> Short problem: Repeat each line word for word.
--- Records supplied ---
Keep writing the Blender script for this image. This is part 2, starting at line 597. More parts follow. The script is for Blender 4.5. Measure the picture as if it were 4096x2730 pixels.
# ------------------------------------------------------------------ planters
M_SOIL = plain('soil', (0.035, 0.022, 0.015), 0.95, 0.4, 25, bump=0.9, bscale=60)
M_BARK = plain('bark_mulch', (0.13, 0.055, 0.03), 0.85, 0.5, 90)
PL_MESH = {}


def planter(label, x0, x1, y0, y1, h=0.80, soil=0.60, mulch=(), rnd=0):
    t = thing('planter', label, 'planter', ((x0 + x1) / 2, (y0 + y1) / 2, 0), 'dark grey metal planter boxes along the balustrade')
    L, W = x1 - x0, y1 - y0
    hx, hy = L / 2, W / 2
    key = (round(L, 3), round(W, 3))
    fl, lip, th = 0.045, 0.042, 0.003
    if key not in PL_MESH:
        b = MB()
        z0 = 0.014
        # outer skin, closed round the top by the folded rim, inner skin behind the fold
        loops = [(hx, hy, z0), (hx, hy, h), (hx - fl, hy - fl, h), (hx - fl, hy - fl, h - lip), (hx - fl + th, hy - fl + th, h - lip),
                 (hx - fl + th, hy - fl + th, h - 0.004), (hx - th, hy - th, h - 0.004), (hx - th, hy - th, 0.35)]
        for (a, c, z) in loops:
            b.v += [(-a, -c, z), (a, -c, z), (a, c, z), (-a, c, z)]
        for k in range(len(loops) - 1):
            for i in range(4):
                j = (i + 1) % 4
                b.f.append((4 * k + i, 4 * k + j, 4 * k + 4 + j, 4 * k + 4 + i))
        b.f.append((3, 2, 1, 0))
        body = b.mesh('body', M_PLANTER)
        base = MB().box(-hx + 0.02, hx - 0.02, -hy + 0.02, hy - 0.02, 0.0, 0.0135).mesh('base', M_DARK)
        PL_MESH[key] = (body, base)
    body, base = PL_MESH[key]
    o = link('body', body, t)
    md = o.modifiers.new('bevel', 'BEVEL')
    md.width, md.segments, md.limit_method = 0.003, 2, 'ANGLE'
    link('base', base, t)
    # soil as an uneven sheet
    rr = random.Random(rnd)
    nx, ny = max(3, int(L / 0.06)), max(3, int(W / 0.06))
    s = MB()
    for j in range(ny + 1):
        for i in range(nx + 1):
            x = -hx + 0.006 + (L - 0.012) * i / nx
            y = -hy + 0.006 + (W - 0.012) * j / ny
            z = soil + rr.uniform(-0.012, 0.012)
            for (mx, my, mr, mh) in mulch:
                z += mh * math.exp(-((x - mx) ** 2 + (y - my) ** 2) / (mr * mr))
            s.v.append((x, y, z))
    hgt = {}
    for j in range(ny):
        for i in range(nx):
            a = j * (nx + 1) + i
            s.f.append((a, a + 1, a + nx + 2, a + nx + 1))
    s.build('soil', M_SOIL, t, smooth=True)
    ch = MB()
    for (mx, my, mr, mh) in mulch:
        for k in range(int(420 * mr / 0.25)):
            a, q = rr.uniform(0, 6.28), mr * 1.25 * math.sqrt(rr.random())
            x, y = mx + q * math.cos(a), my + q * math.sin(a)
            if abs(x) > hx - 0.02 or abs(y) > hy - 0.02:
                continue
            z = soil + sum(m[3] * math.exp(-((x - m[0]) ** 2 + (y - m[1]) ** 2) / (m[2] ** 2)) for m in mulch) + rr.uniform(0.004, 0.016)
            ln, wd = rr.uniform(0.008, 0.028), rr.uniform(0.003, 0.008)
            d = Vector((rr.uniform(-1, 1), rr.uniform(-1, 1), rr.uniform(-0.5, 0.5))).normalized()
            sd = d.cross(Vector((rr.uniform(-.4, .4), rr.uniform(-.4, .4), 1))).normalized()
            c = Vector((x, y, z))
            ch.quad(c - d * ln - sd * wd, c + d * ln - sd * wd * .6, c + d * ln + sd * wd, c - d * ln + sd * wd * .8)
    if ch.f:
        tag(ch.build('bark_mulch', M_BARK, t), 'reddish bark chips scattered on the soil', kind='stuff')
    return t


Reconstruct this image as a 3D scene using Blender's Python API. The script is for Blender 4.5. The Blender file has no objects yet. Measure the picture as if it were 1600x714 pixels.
---
> Exercise result:
Keep writing the Blender script for this image. This is part 2, starting at line 597. More parts follow. The script is for Blender 4.5. Measure the picture as if it were 4096x2730 pixels.
# ------------------------------------------------------------------ planters
M_SOIL = plain('soil', (0.035, 0.022, 0.015), 0.95, 0.4, 25, bump=0.9, bscale=60)
M_BARK = plain('bark_mulch', (0.13, 0.055, 0.03), 0.85, 0.5, 90)
PL_MESH = {}


def planter(label, x0, x1, y0, y1, h=0.80, soil=0.60, mulch=(), rnd=0):
    t = thing('planter', label, 'planter', ((x0 + x1) / 2, (y0 + y1) / 2, 0), 'dark grey metal planter boxes along the balustrade')
    L, W = x1 - x0, y1 - y0
    hx, hy = L / 2, W / 2
    key = (round(L, 3), round(W, 3))
    fl, lip, th = 0.045, 0.042, 0.003
    if key not in PL_MESH:
        b = MB()
        z0 = 0.014
        # outer skin, closed round the top by the folded rim, inner skin behind the fold
        loops = [(hx, hy, z0), (hx, hy, h), (hx - fl, hy - fl, h), (hx - fl, hy - fl, h - lip), (hx - fl + th, hy - fl + th, h - lip),
                 (hx - fl + th, hy - fl + th, h - 0.004), (hx - th, hy - th, h - 0.004), (hx - th, hy - th, 0.35)]
        for (a, c, z) in loops:
            b.v += [(-a, -c, z), (a, -c, z), (a, c, z), (-a, c, z)]
        for k in range(len(loops) - 1):
            for i in range(4):
                j = (i + 1) % 4
                b.f.append((4 * k + i, 4 * k + j, 4 * k + 4 + j, 4 * k + 4 + i))
        b.f.append((3, 2, 1, 0))
        body = b.mesh('body', M_PLANTER)
        base = MB().box(-hx + 0.02, hx - 0.02, -hy + 0.02, hy - 0.02, 0.0, 0.0135).mesh('base', M_DARK)
        PL_MESH[key] = (body, base)
    body, base = PL_MESH[key]
    o = link('body', body, t)
    md = o.modifiers.new('bevel', 'BEVEL')
    md.width, md.segments, md.limit_method = 0.003, 2, 'ANGLE'
    link('base', base, t)
    # soil as an uneven sheet
    rr = random.Random(rnd)
    nx, ny = max(3, int(L / 0.06)), max(3, int(W / 0.06))
    s = MB()
    for j in range(ny + 1):
        for i in range(nx + 1):
            x = -hx + 0.006 + (L - 0.012) * i / nx
            y = -hy + 0.006 + (W - 0.012) * j / ny
            z = soil + rr.uniform(-0.012, 0.012)
            for (mx, my, mr, mh) in mulch:
                z += mh * math.exp(-((x - mx) ** 2 + (y - my) ** 2) / (mr * mr))
            s.v.append((x, y, z))
    hgt = {}
    for j in range(ny):
        for i in range(nx):
            a = j * (nx + 1) + i
            s.f.append((a, a + 1, a + nx + 2, a + nx + 1))
    s.build('soil', M_SOIL, t, smooth=True)
    ch = MB()
    for (mx, my, mr, mh) in mulch:
        for k in range(int(420 * mr / 0.25)):
            a, q = rr.uniform(0, 6.28), mr * 1.25 * math.sqrt(rr.random())
            x, y = mx + q * math.cos(a), my + q * math.sin(a)
            if abs(x) > hx - 0.02 or abs(y) > hy - 0.02:
                continue
            z = soil + sum(m[3] * math.exp(-((x - m[0]) ** 2 + (y - m[1]) ** 2) / (m[2] ** 2)) for m in mulch) + rr.uniform(0.004, 0.016)
            ln, wd = rr.uniform(0.008, 0.028), rr.uniform(0.003, 0.008)
            d = Vector((rr.uniform(-1, 1), rr.uniform(-1, 1), rr.uniform(-0.5, 0.5))).normalized()
            sd = d.cross(Vector((rr.uniform(-.4, .4), rr.uniform(-.4, .4), 1))).normalized()
            c = Vector((x, y, z))
            ch.quad(c - d * ln - sd * wd, c + d * ln - sd * wd * .6, c + d * ln + sd * wd, c - d * ln + sd * wd * .8)
    if ch.f:
        tag(ch.build('bark_mulch', M_BARK, t), 'reddish bark chips scattered on the soil', kind='stuff')
    return t


Reconstruct this image as a 3D scene using Blender's Python API. The script is for Blender 4.5. The Blender file has no objects yet. Measure the picture as if it were 1600x714 pixels.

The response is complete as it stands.